Возвышающий обман | страница 57




Женщина Боттичелли

«Дворянское гнездо» получилось картиной очень живописной, очень красивой... Естественно, на нее обрушился поток дерьма.

Самое интересное выступление было на съезде писателей. Выступал Евтушенко. У него были очень натянутые отношения с Михалковым-папой, и он решил поквитаться, дав залп по сынку, то есть по мне. «У меня еще не зажили рубцы от плетей и батогов, — говорил он, видимо и сам в это веря, хотя в крепостных предки его не хаживали, поскольку он сибиряк, — а в это время режиссер Кончаловский занимается восхвалением помещичье-крепостной России». Слышал это собственными ушами, сидел в зале. Если бы подобное происходило где-то в 30—40-х, меня бы, наверное, хватил инфаркт — тогда такие речи кончались арестом, и нередко — прямо на выходе. Но и времена были другие, и я из другого поколения. Мы уже глотнули свободы — было смешно, а не страшно.

У меня нет картин, к которым отношусь безразлично. Все они для меня очень личные, все их люблю, может, даже не столько саму картину, сколько время, которое с ней прожил. Когда смотрю их, вижу не смонтированный материал, а то, что окружало тот или этот кадр, что было после того, как мы его сняли, чем я жил, когда снимал его. Я был молод, ощущение праздника не покидало меня, хотя, случалось, этот праздник был от отчаяния.

Иногда, утром придя на площадку, я объявлял:

— Сегодня вечером кутим!

Стояли белые ночи. Мы ехали в «Европейскую». Сидели за столом, заставленным яствами, слушали музыку битлов в исполнении ансамбля, погружались в дурман русского застолья. Спускалась из своего номера Беата Тышкевич с верным адъютантом Валерой Плотниковым… Праздник не прекращался.

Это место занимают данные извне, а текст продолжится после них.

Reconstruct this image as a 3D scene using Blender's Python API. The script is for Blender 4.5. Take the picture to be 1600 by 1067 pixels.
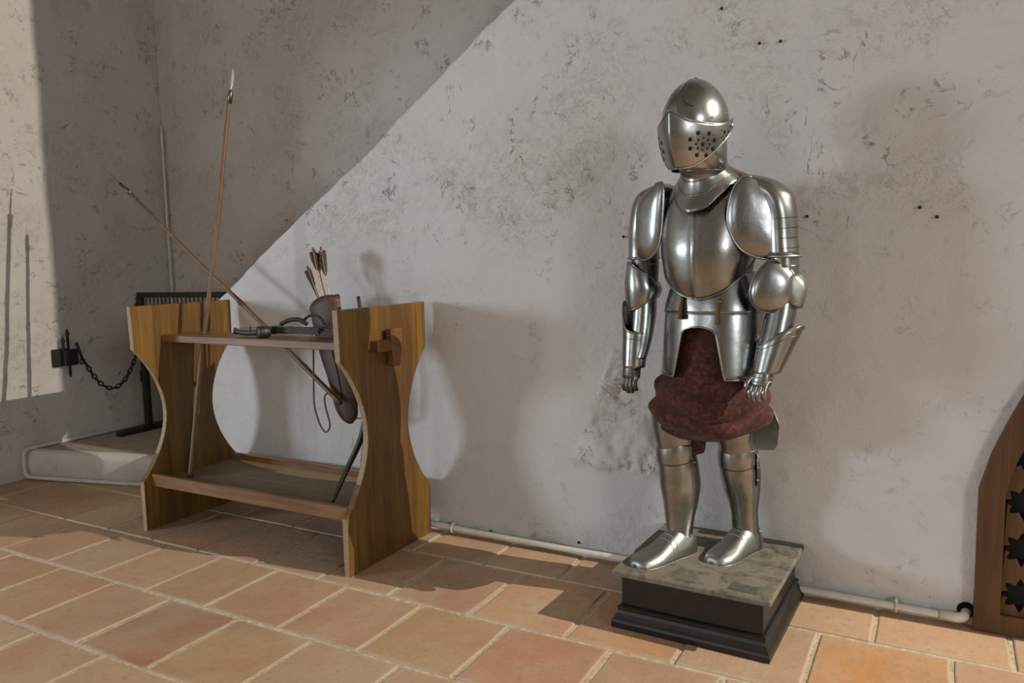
import bpy, bmesh, math, random
import numpy as np
from mathutils import Vector, Matrix

for o in list(bpy.data.objects):
    bpy.data.objects.remove(o, do_unlink=True)
S = bpy.context.scene
COL = S.collection
D2R = math.pi / 180
random.seed(7)

# ------------------------------------------------------------------ camera
cam = bpy.data.cameras.new('camera')
cam.sensor_width = 36.0
cam.lens = 1213.15 * 36.0 / 1600.0
cam.clip_start = 0.05
co = bpy.data.objects.new('camera', cam)
COL.objects.link(co)
yaw, pit, rol = -0.502654, -0.1076123, -0.0212259
F = Vector((math.sin(yaw) * math.cos(pit), math.cos(yaw) * math.cos(pit), math.sin(pit)))
Rr = F.cross(Vector((0, 0, 1))).normalized()
Uu = Rr.cross(F)
R2 = Rr * math.cos(rol) + Uu * math.sin(rol)
U2 = Uu * math.cos(rol) - Rr * math.sin(rol)
m = Matrix((R2, U2, -F)).transposed().to_4x4()
m.translation = Vector((0, 0, 1.40))
co.matrix_world = m
S.camera = co

# ------------------------------------------------------------------ exposure, world, lights
S.view_settings.view_transform = 'Standard'
S.view_settings.look = 'None'
S.view_settings.gamma = 1.0
S.view_settings.use_curve_mapping = False
S.view_settings.exposure = 0.0
W = bpy.data.worlds.new('daylight')
S.world = W
W.use_nodes = True
bg = W.node_tree.nodes['Background']
bg.inputs[0].default_value = (0.80, 0.88, 1.0, 1)
bg.inputs[1].default_value = 0.25


def aim(o, loc, tgt):
    o.location = loc
    d = Vector(tgt) - Vector(loc)
    o.rotation_euler = d.to_track_quat('-Z', 'Y').to_euler()


def area(name, loc, tgt, sx, sy, power, color):
    l = bpy.data.lights.new(name, 'AREA')
    l.shape = 'RECTANGLE'
    l.size, l.size_y = sx, sy
    l.energy = power
    l.color = color
    o = bpy.data.objects.new(name, l)
    COL.objects.link(o)
    aim(o, loc, tgt)
    return o


# daylight coming through the doorway in the left wall
area('doorway_daylight', (-8.0, -3.0, 1.72), (-1.5, 3.2, 1.3), 1.35, 1.05, 238, (0.78, 0.90, 1.0))
# added soft fill behind the photographer, standing in for ambient light
area('rear_fill', (-3.4, -6.7, 2.6), (-1.6, 3.2, 1.2), 2.6, 2.4, 60, (0.98, 1.0, 1.0))
area('side_fill', (6.2, -3.2, 2.6), (-3.0, 2.4, 1.2), 2.0, 1.8, 205, (0.98, 1.0, 1.0))  # added fill with no window there, lifts the shaded left wall
# warm floodlight hung high at the right-hand end of the hall
l2 = bpy.data.lights.new('hall_floodlight', 'SPOT')
l2.energy = 2450
l2.spot_size = 74 * D2R
l2.spot_blend = 0.25
l2.color = (1.0, 0.90, 0.76)
l2.shadow_soft_size = 0.014
l2o = bpy.data.objects.new('hall_floodlight', l2)
COL.objects.link(l2o)
aim(l2o, (5.0, 3.277, 4.6), (-1.9, 1.6, 0.3))


# ------------------------------------------------------------------ node helpers
def new_mat(name):
    mt = bpy.data.materials.new(name)
    mt.use_nodes = True
    nt = mt.node_tree
    b = nt.nodes['Principled BSDF']
    return mt, nt, b


def nd(nt, typ, **kw):
    n = nt.nodes.new(typ)
    for k, v in kw.items():
        setattr(n, k, v)
    return n


def noise(nt, vec, scale, detail=4, rough=0.55, dist=0.0):
    n = nd(nt, 'ShaderNodeTexNoise')
    n.inputs['Scale'].default_value = scale
    n.inputs['Detail'].default_value = detail
    n.inputs['Roughness'].default_value = rough
    n.inputs['Distortion'].default_value = dist
    if vec is not None:
        nt.links.new(vec, n.inputs['Vector'])
    return n.outputs['Fac']


def ramp(nt, fac, stops):
    r = nd(nt, 'ShaderNodeValToRGB')
    e = r.color_ramp.elements
    while len(e) < len(stops):
        e.new(0.5)
    for i, (p, c) in enumerate(stops):
        e[i].position = p
        e[i].color = (c[0], c[1], c[2], 1) if not isinstance(c, (int, float)) else (c, c, c, 1)
    nt.links.new(fac, r.inputs[0])
    return r.outputs[0]


def mixc(nt, fac, a, b, typ='MIX'):
    n = nd(nt, 'ShaderNodeMix', data_type='RGBA', blend_type=typ)
    for s, v in ((0, fac), (6, a), (7, b)):
        if hasattr(v, 'node'):
            nt.links.new(v, n.inputs[s])
        elif isinstance(v, (int, float)):
            n.inputs[s].default_value = v
        else:
            n.inputs[s].default_value = (v[0], v[1], v[2], 1)
    return n.outputs[2]


def mth(nt, op, a, b=None, clamp=False):
    n = nd(nt, 'ShaderNodeMath', operation=op, use_clamp=clamp)
    for i, v in enumerate((a, b)):
        if v is None:
            continue
        if hasattr(v, 'node'):
            nt.links.new(v, n.inputs[i])
        else:
            n.inputs[i].default_value = v
    return n.outputs[0]


def coords(nt, scale=(1, 1, 1), kind='Object'):
    tc = nd(nt, 'ShaderNodeTexCoord')
    mp = nd(nt, 'ShaderNodeMapping')
    mp.inputs['Scale'].default_value = scale
    nt.links.new(tc.outputs[kind], mp.inputs['Vector'])
    return mp.outputs[0]


def bump(nt, b, h, strength=0.3, dist=0.01, prev=None):
    n = nd(nt, 'ShaderNodeBump')
    n.inputs['Strength'].default_value = strength
    n.inputs['Distance'].default_value = dist
    nt.links.new(h, n.inputs['Height'])
    if prev is not None:
        nt.links.new(prev, n.inputs['Normal'])
    nt.links.new(n.outputs[0], b.inputs['Normal'])
    return n.outputs[0]


def setp(nt, b, name, v):
    if hasattr(v, 'node'):
        nt.links.new(v, b.inputs[name])
    elif isinstance(v, (int, float)):
        b.inputs[name].default_value = v
    else:
        b.inputs[name].default_value = (v[0], v[1], v[2], 1)


# ------------------------------------------------------------------ materials
def m_plaster(name, base, warm, stain=0.35):
    mt, nt, b = new_mat(name)
    v = coords(nt)
    n1 = noise(nt, v, 1.3, 5, 0.6)
    n2 = noise(nt, v, 7.0, 6, 0.65, 0.6)
    n3 = noise(nt, v, 45.0, 5, 0.6)
    n4 = noise(nt, v, 190.0, 3, 0.6)
    c = mixc(nt, ramp(nt, n1, [(0.35, 0.0), (0.7, 1.0)]), base, warm)
    c = mixc(nt, ramp(nt, n2, [(0.60, 0.0), (0.78, stain)]), c, (warm[0] * 0.72, warm[1] * 0.66, warm[2] * 0.60))
    c = mixc(nt, ramp(nt, n3, [(0.66, 0.0), (0.80, 0.35)]), c, (warm[0] * 0.6, warm[1] * 0.57, warm[2] * 0.53))
    # short broken cracks and chipped edges where the whitewash flakes
    at = nd(nt, 'ShaderNodeAttribute', attribute_name='flaking')
    w1 = noise(nt, v, 7.5, 6, 0.62, 1.1)
    ln = mth(nt, 'ABSOLUTE', mth(nt, 'SUBTRACT', w1, 0.5))
    ln = ramp(nt, ln, [(0.0, 1.0), (0.006, 0.85), (0.016, 0.0)])
    pk = ramp(nt, noise(nt, v, 5.5, 3, 0.6), [(0.50, 0.0), (0.60, 1.0)])
    pk2 = ramp(nt, noise(nt, v, 17.0, 2, 0.5), [(0.46, 0.0), (0.56, 1.0)])
    crk = mth(nt, 'MULTIPLY', mth(nt, 'MULTIPLY', ln, mth(nt, 'MULTIPLY', pk, pk2)), at.outputs['Fac'], True)
    c = mixc(nt, mth(nt, 'MULTIPLY', crk, 0.62), c, (0.16, 0.135, 0.115))
    setp(nt, b, 'Base Color', c)
    setp(nt, b, 'Roughness', 0.92)
    ch = noise(nt, v, 19.0, 6, 0.72, 0.5)
    chp = mth(nt, 'MULTIPLY', ramp(nt, ch, [(0.40, 0.0), (0.47, 0.5), (0.58, 0.55), (0.61, 1.0)]), at.outputs['Fac'])
    h = mth(nt, 'ADD', mth(nt, 'MULTIPLY', n3, 0.5), mth(nt, 'MULTIPLY', n4, 0.22))
    h = mth(nt, 'ADD', h, mth(nt, 'MULTIPLY', n2, 0.8))
    h = mth(nt, 'ADD', h, mth(nt, 'MULTIPLY', mth(nt, 'MULTIPLY', chp, ramp(nt, noise(nt, v, 2.6, 4, 0.65), [(0.46, 0.08), (0.62, 1.0)])), 0.75))
    h = mth(nt, 'SUBTRACT', h, mth(nt, 'MULTIPLY', crk, 0.9))
    bump(nt, b, h, 0.62, 0.013)
    return mt


def m_tile():
    mt, nt, b = new_mat('terracotta')
    oi = nd(nt, 'ShaderNodeObjectInfo')
    v = nd(nt, 'ShaderNodeNewGeometry').outputs['Position']
    base = oi.outputs['Color']
    n1 = noise(nt, v, 3.2, 5, 0.6, 0.5)
    n2 = noise(nt, v, 22, 5, 0.7)
    n3 = noise(nt, v, 120, 3, 0.6)
    n0 = noise(nt, v, 1.7, 4, 0.6, 0.4)
    c = mixc(nt, ramp(nt, n1, [(0.38, 0.0), (0.68, 0.6)]), base, (0.47, 0.35, 0.235))
    c = mixc(nt, ramp(nt, n0, [(0.50, 0.0), (0.72, 0.55)]), c, (0.30, 0.20, 0.135))
    c = mixc(nt, ramp(nt, n2, [(0.52, 0.0), (0.72, 0.5)]), c, (0.29, 0.165, 0.10))
    c = mixc(nt, ramp(nt, n3, [(0.58, 0.0), (0.72, 0.38)]), c, (0.56, 0.43, 0.30))
    # mortar smeared over the worn arrises
    tc = nd(nt, 'ShaderNodeTexCoord')
    sx = nd(nt, 'ShaderNodeSeparateXYZ')
    nt.links.new(tc.outputs['Generated'], sx.inputs[0])
    ex = mth(nt, 'ABSOLUTE', mth(nt, 'SUBTRACT', sx.outputs[0], 0.5))
    ey = mth(nt, 'ABSOLUTE', mth(nt, 'SUBTRACT', sx.outputs[1], 0.5))
    ed_ = mth(nt, 'ADD', mth(nt, 'MAXIMUM', ex, ey), mth(nt, 'MULTIPLY', mth(nt, 'SUBTRACT', n2, 0.5), 0.10))
    ed_ = mth(nt, 'ADD', ed_, mth(nt, 'MULTIPLY', mth(nt, 'SUBTRACT', n1, 0.5), 0.12))
    c = mixc(nt, ramp(nt, ed_, [(0.462, 0.0), (0.505, 0.75)]), c, (0.44, 0.36, 0.265))
    setp(nt, b, 'Base Color', c)
    setp(nt, b, 'Roughness', ramp(nt, n2, [(0.3, 0.55), (0.7, 0.8)]))
    h = mth(nt, 'ADD', n1, mth(nt, 'ADD', mth(nt, 'MULTIPLY', n2, 0.35), mth(nt, 'MULTIPLY', n3, 0.12)))
    bump(nt, b, h, 0.5, 0.014)
    return mt


def m_simple(name, base, rough=0.6, metal=0.0, nscale=30, amt=0.25, bstr=0.2, bdist=0.004, spread=0.6):
    mt, nt, b = new_mat(name)
    v = coords(nt)
    n1 = noise(nt, v, nscale, 5, 0.65)
    n2 = noise(nt, v, nscale * 0.2, 4, 0.6)
    dk = tuple(x * spread for x in base)
    lt = tuple(min(1, x * (1 + amt)) for x in base)
    c = mixc(nt, ramp(nt, n1, [(0.35, 0.0), (0.68, 1.0)]), dk, lt)
    c = mixc(nt, ramp(nt, n2, [(0.4, 0.0), (0.7, 0.5)]), c, base)
    setp(nt, b, 'Base Color', c)
    setp(nt, b, 'Roughness', rough)
    setp(nt, b, 'Metallic', metal)
    bump(nt, b, n1, bstr, bdist)
    return mt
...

К этому времени относится еще один роман. Героиню его буду называть Нина. Познакомились мы с ней, когда я искал для «Дворянского гнезда» исполнительницу на роль молодой княжны Гагариной. Мне тащили красивых девочек со всей Москвы. Привели и Нину, она училась во ВГИКе. Она действительно была очаровательна, у нее были замечательно голубые наивные глаза, профиль Грейс Келли. С прерывающимся от волнения дыханием она преподнесла мне свою курсовую работу об «Асе Клячиной»...

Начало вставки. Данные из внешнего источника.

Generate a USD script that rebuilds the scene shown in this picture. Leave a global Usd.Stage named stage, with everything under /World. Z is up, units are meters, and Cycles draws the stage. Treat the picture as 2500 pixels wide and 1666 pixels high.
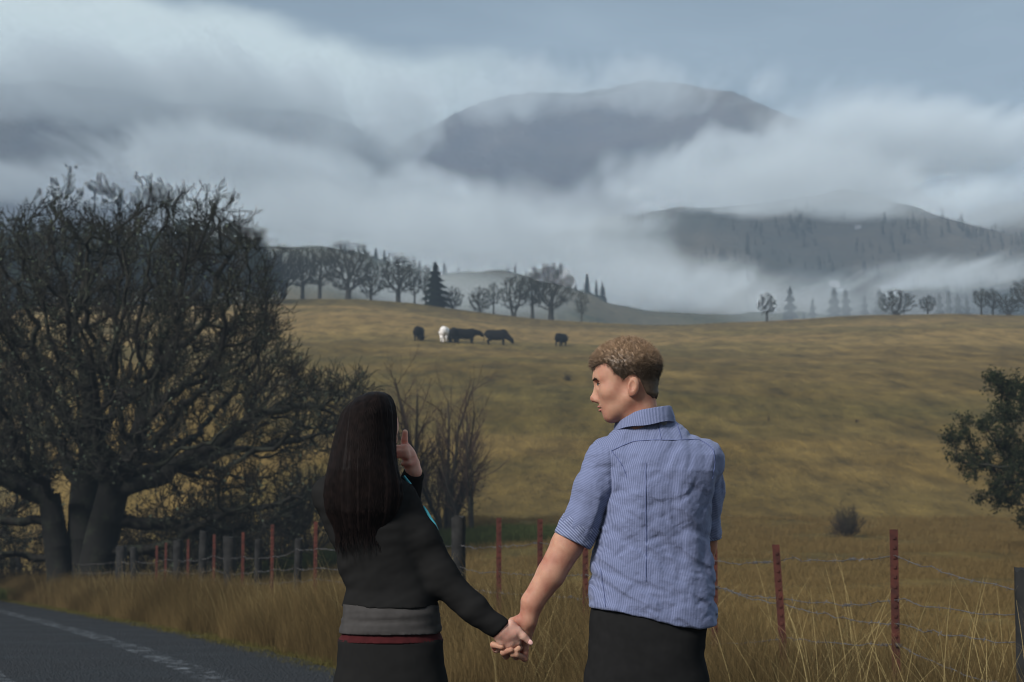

Нина была так свежа, так хороша, так чиста и так глупа, что в целом это являло собой редкое гармоническое единство. Возможно, я не прав. Скорее, она была не глупа, и даже совсем не глупа. Но ее курсовая работа называлась примерно так: «Интеллектуальный семантизм в экзистенциальном состоянии героев „Аси Клячиной“. Абракадабра на птичьем языке. Раскрыл, не понял ни единой фразы, но было очень лестно. Все-таки обо мне, и с большим пиететом.